Dataset section:
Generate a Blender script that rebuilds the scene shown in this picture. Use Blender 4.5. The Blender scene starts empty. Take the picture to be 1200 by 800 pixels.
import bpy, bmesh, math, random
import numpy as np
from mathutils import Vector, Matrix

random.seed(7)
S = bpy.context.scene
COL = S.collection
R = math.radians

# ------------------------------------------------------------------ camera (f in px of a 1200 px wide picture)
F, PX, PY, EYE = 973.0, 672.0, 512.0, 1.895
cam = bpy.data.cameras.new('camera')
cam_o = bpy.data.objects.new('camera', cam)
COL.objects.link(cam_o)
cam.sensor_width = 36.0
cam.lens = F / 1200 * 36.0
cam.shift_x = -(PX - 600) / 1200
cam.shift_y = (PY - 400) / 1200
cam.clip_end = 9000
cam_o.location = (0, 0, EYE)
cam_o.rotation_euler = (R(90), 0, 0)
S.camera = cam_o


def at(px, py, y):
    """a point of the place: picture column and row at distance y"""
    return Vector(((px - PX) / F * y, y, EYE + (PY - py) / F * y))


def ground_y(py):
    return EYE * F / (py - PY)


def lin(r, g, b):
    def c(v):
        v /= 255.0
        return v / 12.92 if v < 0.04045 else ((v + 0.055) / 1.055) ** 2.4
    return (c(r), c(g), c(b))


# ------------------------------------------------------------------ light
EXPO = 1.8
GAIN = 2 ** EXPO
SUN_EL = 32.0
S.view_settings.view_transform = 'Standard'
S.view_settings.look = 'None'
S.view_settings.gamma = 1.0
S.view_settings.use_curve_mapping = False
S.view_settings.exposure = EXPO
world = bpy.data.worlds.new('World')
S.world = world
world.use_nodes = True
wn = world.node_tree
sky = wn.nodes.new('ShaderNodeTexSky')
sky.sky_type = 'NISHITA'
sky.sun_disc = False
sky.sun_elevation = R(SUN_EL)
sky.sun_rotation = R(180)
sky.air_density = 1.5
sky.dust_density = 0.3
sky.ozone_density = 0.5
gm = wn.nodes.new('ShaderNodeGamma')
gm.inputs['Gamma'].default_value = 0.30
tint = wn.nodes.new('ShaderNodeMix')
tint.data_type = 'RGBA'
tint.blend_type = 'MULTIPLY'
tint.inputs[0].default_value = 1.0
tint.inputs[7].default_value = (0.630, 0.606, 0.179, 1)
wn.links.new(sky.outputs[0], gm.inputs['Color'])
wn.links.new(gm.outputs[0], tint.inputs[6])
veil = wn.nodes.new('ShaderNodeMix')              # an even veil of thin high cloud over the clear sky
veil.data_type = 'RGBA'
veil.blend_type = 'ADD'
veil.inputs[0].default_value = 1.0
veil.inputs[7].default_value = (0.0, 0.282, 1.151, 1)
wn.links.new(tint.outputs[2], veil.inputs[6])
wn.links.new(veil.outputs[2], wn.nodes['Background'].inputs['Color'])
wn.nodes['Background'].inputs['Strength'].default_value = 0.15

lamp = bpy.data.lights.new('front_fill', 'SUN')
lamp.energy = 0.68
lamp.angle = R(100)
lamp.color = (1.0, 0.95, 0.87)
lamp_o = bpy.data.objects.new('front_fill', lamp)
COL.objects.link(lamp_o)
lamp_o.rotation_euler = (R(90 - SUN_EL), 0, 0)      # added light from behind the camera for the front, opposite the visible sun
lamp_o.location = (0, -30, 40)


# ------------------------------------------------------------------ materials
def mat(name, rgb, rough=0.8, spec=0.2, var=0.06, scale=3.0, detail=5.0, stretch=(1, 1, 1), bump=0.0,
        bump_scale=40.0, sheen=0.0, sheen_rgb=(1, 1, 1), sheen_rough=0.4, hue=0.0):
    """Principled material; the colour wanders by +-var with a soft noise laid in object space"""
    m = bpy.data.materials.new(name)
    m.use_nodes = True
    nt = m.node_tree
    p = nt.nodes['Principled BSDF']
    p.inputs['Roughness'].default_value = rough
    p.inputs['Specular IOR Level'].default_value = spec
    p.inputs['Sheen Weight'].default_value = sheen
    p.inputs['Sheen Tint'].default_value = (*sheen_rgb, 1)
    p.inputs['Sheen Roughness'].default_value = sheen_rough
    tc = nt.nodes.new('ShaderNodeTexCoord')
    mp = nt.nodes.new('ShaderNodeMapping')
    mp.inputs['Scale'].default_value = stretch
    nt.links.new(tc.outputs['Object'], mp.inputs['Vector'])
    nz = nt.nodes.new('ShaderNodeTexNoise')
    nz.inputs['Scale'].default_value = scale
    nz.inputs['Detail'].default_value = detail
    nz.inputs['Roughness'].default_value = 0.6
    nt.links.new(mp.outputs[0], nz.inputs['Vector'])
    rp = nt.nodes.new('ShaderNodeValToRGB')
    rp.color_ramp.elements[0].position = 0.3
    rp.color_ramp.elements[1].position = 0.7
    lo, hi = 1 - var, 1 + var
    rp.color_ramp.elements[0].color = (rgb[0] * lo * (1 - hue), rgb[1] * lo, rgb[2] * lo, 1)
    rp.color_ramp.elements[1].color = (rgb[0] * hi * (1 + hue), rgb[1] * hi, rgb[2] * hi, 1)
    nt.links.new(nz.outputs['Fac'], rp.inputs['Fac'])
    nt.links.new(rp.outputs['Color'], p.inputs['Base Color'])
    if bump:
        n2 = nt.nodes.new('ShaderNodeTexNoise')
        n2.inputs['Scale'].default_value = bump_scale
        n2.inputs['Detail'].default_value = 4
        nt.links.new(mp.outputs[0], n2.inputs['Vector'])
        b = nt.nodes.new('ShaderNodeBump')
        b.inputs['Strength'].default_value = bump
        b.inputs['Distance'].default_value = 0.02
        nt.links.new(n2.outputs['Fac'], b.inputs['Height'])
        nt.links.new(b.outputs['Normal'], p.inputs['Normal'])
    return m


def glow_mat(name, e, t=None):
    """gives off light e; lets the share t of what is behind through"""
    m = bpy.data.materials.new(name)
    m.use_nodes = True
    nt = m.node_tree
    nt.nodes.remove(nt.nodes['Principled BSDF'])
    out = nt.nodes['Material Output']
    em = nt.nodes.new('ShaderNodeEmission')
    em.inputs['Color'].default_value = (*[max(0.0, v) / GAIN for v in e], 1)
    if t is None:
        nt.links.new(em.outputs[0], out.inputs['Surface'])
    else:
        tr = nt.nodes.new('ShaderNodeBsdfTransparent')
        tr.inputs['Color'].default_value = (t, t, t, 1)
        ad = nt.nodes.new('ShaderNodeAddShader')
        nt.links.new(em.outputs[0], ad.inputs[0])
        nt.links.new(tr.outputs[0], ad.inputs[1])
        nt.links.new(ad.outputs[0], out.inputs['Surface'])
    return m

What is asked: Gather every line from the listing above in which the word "picture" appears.

Output:
Generate a Blender script that rebuilds the scene shown in this picture. Use Blender 4.5. The Blender scene starts empty. Take the picture to be 1200 by 800 pixels.
# ------------------------------------------------------------------ camera (f in px of a 1200 px wide picture)
    """a point of the place: picture column and row at distance y"""